Collected material >>
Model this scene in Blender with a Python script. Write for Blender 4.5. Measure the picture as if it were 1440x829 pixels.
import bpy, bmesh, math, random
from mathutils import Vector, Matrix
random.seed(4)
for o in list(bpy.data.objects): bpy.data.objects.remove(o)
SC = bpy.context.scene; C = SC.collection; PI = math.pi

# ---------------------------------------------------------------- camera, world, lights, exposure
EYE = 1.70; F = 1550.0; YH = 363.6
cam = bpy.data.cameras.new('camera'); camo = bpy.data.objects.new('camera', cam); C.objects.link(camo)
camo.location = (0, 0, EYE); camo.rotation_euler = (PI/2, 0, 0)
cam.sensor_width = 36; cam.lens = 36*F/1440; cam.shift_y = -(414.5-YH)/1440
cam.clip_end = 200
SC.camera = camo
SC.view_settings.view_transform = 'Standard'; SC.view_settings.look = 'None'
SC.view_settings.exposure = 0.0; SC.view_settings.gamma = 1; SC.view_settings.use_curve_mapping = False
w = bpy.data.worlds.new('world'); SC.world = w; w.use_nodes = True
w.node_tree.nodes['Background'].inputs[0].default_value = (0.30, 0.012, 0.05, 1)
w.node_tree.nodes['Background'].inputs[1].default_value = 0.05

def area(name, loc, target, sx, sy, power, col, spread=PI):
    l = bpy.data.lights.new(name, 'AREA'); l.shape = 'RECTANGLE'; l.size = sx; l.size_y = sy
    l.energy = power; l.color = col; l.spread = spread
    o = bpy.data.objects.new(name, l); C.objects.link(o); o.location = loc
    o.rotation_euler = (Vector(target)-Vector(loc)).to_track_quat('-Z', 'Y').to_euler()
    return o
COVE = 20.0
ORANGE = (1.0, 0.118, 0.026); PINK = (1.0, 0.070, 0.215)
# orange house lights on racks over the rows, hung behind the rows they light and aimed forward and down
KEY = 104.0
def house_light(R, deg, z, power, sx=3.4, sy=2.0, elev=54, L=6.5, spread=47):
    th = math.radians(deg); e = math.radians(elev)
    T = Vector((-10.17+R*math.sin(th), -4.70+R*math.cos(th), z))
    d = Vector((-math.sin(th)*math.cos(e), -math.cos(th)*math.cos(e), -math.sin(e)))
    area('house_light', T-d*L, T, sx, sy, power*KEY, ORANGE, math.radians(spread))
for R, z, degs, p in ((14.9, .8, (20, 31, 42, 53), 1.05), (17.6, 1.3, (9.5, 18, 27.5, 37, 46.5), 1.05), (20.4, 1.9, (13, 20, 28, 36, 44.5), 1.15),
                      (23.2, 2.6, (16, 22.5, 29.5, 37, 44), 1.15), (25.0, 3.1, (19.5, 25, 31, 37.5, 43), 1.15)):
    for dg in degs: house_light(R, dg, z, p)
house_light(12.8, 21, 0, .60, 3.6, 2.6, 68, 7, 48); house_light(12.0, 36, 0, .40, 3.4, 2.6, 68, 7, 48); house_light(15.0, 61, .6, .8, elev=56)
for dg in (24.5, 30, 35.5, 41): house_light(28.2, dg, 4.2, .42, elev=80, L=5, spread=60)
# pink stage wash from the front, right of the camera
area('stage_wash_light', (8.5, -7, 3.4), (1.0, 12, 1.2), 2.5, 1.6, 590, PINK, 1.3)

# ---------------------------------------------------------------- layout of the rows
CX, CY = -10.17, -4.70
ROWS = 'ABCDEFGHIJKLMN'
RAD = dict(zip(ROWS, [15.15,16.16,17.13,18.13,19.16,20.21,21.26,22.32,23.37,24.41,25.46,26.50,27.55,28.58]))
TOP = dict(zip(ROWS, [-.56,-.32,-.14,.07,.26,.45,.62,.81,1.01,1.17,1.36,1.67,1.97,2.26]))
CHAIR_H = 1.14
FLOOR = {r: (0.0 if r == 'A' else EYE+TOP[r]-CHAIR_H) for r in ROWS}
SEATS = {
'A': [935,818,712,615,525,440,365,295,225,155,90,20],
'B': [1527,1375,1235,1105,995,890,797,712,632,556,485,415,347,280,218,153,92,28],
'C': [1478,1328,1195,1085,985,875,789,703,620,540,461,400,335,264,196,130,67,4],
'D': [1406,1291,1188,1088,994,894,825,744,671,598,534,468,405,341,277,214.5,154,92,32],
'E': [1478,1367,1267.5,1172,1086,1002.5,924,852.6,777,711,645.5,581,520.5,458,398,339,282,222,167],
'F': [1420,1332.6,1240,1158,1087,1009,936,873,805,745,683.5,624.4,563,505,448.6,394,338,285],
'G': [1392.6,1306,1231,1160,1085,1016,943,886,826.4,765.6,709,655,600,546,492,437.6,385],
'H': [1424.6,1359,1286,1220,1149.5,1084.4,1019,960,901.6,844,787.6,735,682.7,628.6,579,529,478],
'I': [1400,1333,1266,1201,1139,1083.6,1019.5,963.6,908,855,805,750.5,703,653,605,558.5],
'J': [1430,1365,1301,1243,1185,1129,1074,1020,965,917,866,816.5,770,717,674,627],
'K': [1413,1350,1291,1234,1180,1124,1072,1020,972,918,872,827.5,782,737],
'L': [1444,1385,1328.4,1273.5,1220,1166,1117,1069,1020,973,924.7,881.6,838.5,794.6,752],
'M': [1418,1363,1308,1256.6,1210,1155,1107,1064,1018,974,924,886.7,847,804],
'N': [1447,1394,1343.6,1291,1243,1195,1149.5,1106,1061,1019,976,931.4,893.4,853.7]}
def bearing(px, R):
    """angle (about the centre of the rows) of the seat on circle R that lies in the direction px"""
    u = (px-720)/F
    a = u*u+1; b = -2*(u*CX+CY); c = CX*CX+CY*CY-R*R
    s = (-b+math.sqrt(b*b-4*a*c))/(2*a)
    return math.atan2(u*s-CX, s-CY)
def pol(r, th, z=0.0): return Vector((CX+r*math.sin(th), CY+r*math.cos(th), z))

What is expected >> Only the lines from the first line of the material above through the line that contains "w.node_tree.nodes['Background'].inputs[1].default_value = 0.05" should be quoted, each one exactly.

Problem solution >>
Model this scene in Blender with a Python script. Write for Blender 4.5. Measure the picture as if it were 1440x829 pixels.
import bpy, bmesh, math, random
from mathutils import Vector, Matrix
random.seed(4)
for o in list(bpy.data.objects): bpy.data.objects.remove(o)
SC = bpy.context.scene; C = SC.collection; PI = math.pi

# ---------------------------------------------------------------- camera, world, lights, exposure
EYE = 1.70; F = 1550.0; YH = 363.6
cam = bpy.data.cameras.new('camera'); camo = bpy.data.objects.new('camera', cam); C.objects.link(camo)
camo.location = (0, 0, EYE); camo.rotation_euler = (PI/2, 0, 0)
cam.sensor_width = 36; cam.lens = 36*F/1440; cam.shift_y = -(414.5-YH)/1440
cam.clip_end = 200
SC.camera = camo
SC.view_settings.view_transform = 'Standard'; SC.view_settings.look = 'None'
SC.view_settings.exposure = 0.0; SC.view_settings.gamma = 1; SC.view_settings.use_curve_mapping = False
w = bpy.data.worlds.new('world'); SC.world = w; w.use_nodes = True
w.node_tree.nodes['Background'].inputs[0].default_value = (0.30, 0.012, 0.05, 1)
w.node_tree.nodes['Background'].inputs[1].default_value = 0.05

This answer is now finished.